McKalip doesn’t seem to have a preference on a Pier design. In his latest weekend blog post, McKalip didn’t have anything nice to say about Pier Park, but neither did he of the other two runner-up designs. Instead, it’s all about the tax burden.
McKalip suggests, as he did with the Lens debacle, that the city would be better off issuing a long-term lease to a private developer who could spend more money to build on the valuable land without putting the city at risk of financial loss.
But the city can’t do that because of a charter that requires waterfront leases to be no longer than five years. McKalip suggests that too should change.
What’s more interesting, McKalip suggests the entire Pier process is a “con job” to “get the money.”
The city had originally set aside $50 million from its tax incremental fund (TIF) specifically to build a new Pier. Sadly, $4 million of that was whittled away during the Lens process and leaves just $33 million construction budget for whatever gets built as a result of this new process.
McKalip argues the money isn’t “set aside” but is rather a loan based on projected property tax revenue. While he’s not entirely off on describing how TIF works, he’s also making a mountain out of a molehill.
As he correctly points out, the Pier funds come from TIF dollars. Those are calculated and collected based on a Community Redevelopment Area (CRA). In a nutshell, as soon as the CRA is created, any property tax revenue exceeding a certain level is put into a fund for use on projects within that same area.
In 2013 that exceeded $8 million. The money can only be used within the CRA.
McKalip says the funding is a loan subject to interest. He’s partially correct. While the TIF does set aside revenue for projects within the CRA, that funding is used to secure bonds and to pay debt related to those projects.

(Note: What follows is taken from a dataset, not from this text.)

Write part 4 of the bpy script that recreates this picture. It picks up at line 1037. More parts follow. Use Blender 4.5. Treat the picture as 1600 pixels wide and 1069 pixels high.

Where he plays on the fears of unknowing readers is by painting it as some sort of money pit in which taxpayers are overpaying and subjected to unnecessary risk.
McKalip argues if property tax projections don’t turn out to be as high as the city expected, taxpayers could be asked to pay more in taxes to bridge the gap.
The property tax projections used to calculate TIF are extremely conservative. The idea that the city could somehow come out way behind projections is beyond unlikely.
Community Redevelopment Areas and Tax Incremental Funds are used on a regular basis by local governments nationwide to fund major redevelopment projects that otherwise wouldn’t be possible.
The bottom line is, while it is true that the city will use bonds for payments to Pier redevelopment, the $50 million needed to back those bonds are secure. It’s a safe way for the city to fund a large project. If McKalip wants to continue his argument that the city would do better to explore changing the City Charter to allow private development, that’s one thing. But to capitalize on the fears of residents with blown out of proportion information is just simply wrong.
All McKalip is doing here is creating smoke and mirrors within a process that already has too many of each. If there is a political distraction at play, it is his, not the city’s.
As usual, McKalip is using his blog as a pulpit for Tea Party rhetoric that uses scare tactics and fear mongering to beat lesser-informed residents into submission.
By using official acronyms and citing city charters not many people know about, he gives the allusion of being well-educated on city policy and inner-workings. Indeed, McKalip is probably more versed in these things than most, but his real talent lies in his ability to twist a series of truths into an unrealistic version of what-ifs.